> What is required:
Write out the whole of the material exactly.

========================================

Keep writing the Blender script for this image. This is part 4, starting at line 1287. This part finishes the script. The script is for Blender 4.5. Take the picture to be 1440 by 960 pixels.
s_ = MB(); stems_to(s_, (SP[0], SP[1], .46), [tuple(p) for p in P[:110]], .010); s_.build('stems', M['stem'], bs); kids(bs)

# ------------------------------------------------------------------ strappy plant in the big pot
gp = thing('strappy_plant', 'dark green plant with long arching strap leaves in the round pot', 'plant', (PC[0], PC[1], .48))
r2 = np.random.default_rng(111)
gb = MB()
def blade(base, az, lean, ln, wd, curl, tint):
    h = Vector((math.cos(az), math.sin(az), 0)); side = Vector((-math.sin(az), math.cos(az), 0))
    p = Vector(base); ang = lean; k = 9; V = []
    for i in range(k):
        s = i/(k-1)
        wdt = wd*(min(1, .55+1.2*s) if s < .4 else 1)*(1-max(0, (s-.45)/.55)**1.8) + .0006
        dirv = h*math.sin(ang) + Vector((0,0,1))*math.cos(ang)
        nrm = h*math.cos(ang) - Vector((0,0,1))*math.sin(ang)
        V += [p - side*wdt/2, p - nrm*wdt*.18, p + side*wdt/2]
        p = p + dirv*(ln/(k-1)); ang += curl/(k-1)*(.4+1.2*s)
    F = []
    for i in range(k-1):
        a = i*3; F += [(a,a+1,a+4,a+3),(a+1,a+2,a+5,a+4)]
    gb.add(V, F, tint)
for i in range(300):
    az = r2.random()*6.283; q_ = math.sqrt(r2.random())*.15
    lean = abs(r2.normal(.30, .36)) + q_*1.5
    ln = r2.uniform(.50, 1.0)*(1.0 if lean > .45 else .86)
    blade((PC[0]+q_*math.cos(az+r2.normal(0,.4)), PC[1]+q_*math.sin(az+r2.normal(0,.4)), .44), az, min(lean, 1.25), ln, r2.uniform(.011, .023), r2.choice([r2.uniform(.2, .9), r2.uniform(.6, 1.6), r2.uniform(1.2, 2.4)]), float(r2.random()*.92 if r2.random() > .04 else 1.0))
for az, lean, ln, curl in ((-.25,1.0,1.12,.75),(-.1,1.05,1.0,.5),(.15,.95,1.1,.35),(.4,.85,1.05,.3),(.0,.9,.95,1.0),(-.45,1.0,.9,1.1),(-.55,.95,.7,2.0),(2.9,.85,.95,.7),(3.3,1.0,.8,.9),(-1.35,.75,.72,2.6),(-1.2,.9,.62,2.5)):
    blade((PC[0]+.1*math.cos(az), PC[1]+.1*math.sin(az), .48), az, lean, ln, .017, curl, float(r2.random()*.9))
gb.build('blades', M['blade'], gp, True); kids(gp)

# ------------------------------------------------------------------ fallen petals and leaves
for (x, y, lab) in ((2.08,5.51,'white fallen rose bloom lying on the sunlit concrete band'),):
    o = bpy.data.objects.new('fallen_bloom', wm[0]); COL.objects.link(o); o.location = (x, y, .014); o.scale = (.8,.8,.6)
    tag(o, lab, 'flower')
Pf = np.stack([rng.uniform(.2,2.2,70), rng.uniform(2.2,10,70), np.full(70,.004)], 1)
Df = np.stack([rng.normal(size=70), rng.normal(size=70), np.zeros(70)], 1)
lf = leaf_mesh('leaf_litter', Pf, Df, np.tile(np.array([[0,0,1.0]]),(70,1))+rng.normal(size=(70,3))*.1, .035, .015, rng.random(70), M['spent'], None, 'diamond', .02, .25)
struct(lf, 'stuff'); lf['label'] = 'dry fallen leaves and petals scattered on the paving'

========================================

> Exercise result:
Keep writing the Blender script for this image. This is part 4, starting at line 1287. This part finishes the script. The script is for Blender 4.5. Take the picture to be 1440 by 960 pixels.
s_ = MB(); stems_to(s_, (SP[0], SP[1], .46), [tuple(p) for p in P[:110]], .010); s_.build('stems', M['stem'], bs); kids(bs)

# ------------------------------------------------------------------ strappy plant in the big pot
gp = thing('strappy_plant', 'dark green plant with long arching strap leaves in the round pot', 'plant', (PC[0], PC[1], .48))
r2 = np.random.default_rng(111)
gb = MB()
def blade(base, az, lean, ln, wd, curl, tint):
    h = Vector((math.cos(az), math.sin(az), 0)); side = Vector((-math.sin(az), math.cos(az), 0))
    p = Vector(base); ang = lean; k = 9; V = []
    for i in range(k):
        s = i/(k-1)
        wdt = wd*(min(1, .55+1.2*s) if s < .4 else 1)*(1-max(0, (s-.45)/.55)**1.8) + .0006
        dirv = h*math.sin(ang) + Vector((0,0,1))*math.cos(ang)
        nrm = h*math.cos(ang) - Vector((0,0,1))*math.sin(ang)
        V += [p - side*wdt/2, p - nrm*wdt*.18, p + side*wdt/2]
        p = p + dirv*(ln/(k-1)); ang += curl/(k-1)*(.4+1.2*s)
    F = []
    for i in range(k-1):
        a = i*3; F += [(a,a+1,a+4,a+3),(a+1,a+2,a+5,a+4)]
    gb.add(V, F, tint)
for i in range(300):
    az = r2.random()*6.283; q_ = math.sqrt(r2.random())*.15
    lean = abs(r2.normal(.30, .36)) + q_*1.5
    ln = r2.uniform(.50, 1.0)*(1.0 if lean > .45 else .86)
    blade((PC[0]+q_*math.cos(az+r2.normal(0,.4)), PC[1]+q_*math.sin(az+r2.normal(0,.4)), .44), az, min(lean, 1.25), ln, r2.uniform(.011, .023), r2.choice([r2.uniform(.2, .9), r2.uniform(.6, 1.6), r2.uniform(1.2, 2.4)]), float(r2.random()*.92 if r2.random() > .04 else 1.0))
for az, lean, ln, curl in ((-.25,1.0,1.12,.75),(-.1,1.05,1.0,.5),(.15,.95,1.1,.35),(.4,.85,1.05,.3),(.0,.9,.95,1.0),(-.45,1.0,.9,1.1),(-.55,.95,.7,2.0),(2.9,.85,.95,.7),(3.3,1.0,.8,.9),(-1.35,.75,.72,2.6),(-1.2,.9,.62,2.5)):
    blade((PC[0]+.1*math.cos(az), PC[1]+.1*math.sin(az), .48), az, lean, ln, .017, curl, float(r2.random()*.9))
gb.build('blades', M['blade'], gp, True); kids(gp)

# ------------------------------------------------------------------ fallen petals and leaves
for (x, y, lab) in ((2.08,5.51,'white fallen rose bloom lying on the sunlit concrete band'),):
    o = bpy.data.objects.new('fallen_bloom', wm[0]); COL.objects.link(o); o.location = (x, y, .014); o.scale = (.8,.8,.6)
    tag(o, lab, 'flower')
Pf = np.stack([rng.uniform(.2,2.2,70), rng.uniform(2.2,10,70), np.full(70,.004)], 1)
Df = np.stack([rng.normal(size=70), rng.normal(size=70), np.zeros(70)], 1)
lf = leaf_mesh('leaf_litter', Pf, Df, np.tile(np.array([[0,0,1.0]]),(70,1))+rng.normal(size=(70,3))*.1, .035, .015, rng.random(70), M['spent'], None, 'diamond', .02, .25)
struct(lf, 'stuff'); lf['label'] = 'dry fallen leaves and petals scattered on the paving'